§ Given problem
Only the lines from the one containing "Write a Blender" through the one containing "C = bpy.context.scene.collection" are to be copied, exactly and with both ends kept.

§ Part of a data file
--- START ---

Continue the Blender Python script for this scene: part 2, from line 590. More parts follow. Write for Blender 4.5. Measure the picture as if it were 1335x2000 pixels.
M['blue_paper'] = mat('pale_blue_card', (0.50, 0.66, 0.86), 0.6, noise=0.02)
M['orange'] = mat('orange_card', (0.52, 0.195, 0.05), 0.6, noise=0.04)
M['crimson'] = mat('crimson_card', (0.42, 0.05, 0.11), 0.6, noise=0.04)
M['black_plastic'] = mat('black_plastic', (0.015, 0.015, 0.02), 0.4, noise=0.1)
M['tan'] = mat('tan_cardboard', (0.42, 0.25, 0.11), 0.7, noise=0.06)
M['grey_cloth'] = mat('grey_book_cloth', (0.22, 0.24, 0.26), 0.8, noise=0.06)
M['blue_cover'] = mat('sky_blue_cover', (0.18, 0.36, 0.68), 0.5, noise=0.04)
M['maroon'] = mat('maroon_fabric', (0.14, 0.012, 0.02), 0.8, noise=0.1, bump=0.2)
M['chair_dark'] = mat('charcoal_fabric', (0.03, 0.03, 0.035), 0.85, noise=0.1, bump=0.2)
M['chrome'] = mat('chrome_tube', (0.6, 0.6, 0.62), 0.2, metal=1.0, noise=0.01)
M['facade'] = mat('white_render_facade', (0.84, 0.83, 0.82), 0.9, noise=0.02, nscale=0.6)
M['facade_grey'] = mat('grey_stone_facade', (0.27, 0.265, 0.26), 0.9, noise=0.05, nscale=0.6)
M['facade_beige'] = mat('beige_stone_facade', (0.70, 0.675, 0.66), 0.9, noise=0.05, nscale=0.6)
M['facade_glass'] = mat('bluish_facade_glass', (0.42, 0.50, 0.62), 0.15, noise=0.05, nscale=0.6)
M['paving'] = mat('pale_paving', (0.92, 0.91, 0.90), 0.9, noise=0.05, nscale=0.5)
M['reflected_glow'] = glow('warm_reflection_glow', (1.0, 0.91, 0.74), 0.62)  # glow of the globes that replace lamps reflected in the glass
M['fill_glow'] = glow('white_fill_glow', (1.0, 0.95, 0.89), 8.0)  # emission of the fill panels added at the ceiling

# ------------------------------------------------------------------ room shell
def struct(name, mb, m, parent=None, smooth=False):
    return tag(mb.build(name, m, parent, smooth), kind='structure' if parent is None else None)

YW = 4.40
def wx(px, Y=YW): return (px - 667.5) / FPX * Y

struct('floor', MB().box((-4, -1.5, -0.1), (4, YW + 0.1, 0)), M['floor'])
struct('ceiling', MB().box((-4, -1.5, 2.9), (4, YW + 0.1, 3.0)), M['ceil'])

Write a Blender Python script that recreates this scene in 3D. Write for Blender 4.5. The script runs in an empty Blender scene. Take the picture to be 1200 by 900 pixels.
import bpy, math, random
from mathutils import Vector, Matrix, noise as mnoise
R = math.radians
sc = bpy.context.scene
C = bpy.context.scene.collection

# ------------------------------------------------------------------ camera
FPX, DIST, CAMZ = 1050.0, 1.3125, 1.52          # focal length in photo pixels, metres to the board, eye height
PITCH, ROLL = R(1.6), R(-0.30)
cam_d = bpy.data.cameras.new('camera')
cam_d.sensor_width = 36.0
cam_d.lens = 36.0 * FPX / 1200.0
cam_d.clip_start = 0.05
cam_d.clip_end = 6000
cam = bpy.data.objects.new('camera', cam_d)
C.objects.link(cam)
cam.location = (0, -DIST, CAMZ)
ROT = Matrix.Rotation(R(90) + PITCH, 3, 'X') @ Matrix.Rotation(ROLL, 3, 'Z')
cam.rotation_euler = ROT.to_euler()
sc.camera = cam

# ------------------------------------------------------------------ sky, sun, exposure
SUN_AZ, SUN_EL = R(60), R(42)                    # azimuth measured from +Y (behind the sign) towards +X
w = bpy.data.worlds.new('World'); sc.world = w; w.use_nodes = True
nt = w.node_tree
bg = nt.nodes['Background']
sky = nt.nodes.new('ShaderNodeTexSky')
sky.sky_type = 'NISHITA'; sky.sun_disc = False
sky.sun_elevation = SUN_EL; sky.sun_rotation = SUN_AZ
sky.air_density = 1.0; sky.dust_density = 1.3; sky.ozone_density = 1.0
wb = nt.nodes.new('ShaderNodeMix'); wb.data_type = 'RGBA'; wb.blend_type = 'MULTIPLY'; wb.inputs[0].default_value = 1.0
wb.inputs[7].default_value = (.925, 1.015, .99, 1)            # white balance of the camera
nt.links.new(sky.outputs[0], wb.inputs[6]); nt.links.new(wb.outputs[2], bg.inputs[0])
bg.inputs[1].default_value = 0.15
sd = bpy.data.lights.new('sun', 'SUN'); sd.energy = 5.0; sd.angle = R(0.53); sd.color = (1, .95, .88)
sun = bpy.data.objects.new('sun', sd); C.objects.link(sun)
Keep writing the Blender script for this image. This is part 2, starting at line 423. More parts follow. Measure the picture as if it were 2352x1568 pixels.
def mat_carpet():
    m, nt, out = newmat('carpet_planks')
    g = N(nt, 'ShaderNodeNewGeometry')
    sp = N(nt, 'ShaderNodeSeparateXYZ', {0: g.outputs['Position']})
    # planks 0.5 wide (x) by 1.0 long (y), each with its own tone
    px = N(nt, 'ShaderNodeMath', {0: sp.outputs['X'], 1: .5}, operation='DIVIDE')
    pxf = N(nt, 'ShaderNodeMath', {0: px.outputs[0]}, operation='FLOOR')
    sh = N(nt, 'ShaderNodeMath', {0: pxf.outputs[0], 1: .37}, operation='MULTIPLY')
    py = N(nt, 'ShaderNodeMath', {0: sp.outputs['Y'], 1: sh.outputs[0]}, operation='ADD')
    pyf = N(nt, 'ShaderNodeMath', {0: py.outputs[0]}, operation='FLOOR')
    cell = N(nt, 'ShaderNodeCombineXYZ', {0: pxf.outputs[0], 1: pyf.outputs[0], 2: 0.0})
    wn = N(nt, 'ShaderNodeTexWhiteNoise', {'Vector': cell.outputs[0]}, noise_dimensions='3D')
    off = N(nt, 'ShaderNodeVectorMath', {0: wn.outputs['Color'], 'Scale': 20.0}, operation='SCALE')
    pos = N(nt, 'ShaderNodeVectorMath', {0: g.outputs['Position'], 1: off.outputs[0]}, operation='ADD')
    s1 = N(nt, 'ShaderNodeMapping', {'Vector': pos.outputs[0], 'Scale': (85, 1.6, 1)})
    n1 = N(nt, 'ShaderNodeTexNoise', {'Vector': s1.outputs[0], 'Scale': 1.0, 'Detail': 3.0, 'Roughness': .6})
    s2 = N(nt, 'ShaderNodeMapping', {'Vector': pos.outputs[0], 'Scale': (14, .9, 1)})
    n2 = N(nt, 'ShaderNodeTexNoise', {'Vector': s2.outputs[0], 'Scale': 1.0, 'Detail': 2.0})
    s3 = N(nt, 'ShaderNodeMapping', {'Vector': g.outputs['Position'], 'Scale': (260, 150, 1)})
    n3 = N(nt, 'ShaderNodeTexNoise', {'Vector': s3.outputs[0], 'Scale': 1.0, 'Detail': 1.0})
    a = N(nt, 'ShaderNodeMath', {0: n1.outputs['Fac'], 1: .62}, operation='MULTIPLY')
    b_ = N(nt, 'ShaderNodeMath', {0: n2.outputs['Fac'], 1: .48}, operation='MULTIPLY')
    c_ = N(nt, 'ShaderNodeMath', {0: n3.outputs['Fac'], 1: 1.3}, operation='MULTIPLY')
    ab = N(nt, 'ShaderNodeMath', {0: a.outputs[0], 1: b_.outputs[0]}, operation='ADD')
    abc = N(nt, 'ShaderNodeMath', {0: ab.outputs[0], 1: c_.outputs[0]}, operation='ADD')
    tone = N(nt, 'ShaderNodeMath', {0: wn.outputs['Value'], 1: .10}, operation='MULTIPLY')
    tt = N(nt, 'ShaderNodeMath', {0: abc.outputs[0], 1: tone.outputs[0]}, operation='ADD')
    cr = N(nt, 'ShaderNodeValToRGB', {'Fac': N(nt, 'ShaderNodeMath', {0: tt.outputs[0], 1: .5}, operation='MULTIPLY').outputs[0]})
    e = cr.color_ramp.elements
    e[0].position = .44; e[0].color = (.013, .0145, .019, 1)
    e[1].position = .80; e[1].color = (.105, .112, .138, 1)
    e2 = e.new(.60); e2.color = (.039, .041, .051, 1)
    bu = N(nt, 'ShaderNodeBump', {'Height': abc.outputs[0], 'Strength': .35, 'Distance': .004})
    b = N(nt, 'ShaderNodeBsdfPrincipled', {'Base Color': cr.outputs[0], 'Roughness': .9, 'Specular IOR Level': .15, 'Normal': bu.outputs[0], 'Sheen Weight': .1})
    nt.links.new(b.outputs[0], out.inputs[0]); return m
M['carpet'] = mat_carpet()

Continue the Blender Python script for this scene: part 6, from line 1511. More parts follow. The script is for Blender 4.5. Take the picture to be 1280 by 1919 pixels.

--- END ---

§ Task result
Write a Blender Python script that recreates this scene in 3D. Write for Blender 4.5. The script runs in an empty Blender scene. Take the picture to be 1200 by 900 pixels.
import bpy, math, random
from mathutils import Vector, Matrix, noise as mnoise
R = math.radians
sc = bpy.context.scene
C = bpy.context.scene.collection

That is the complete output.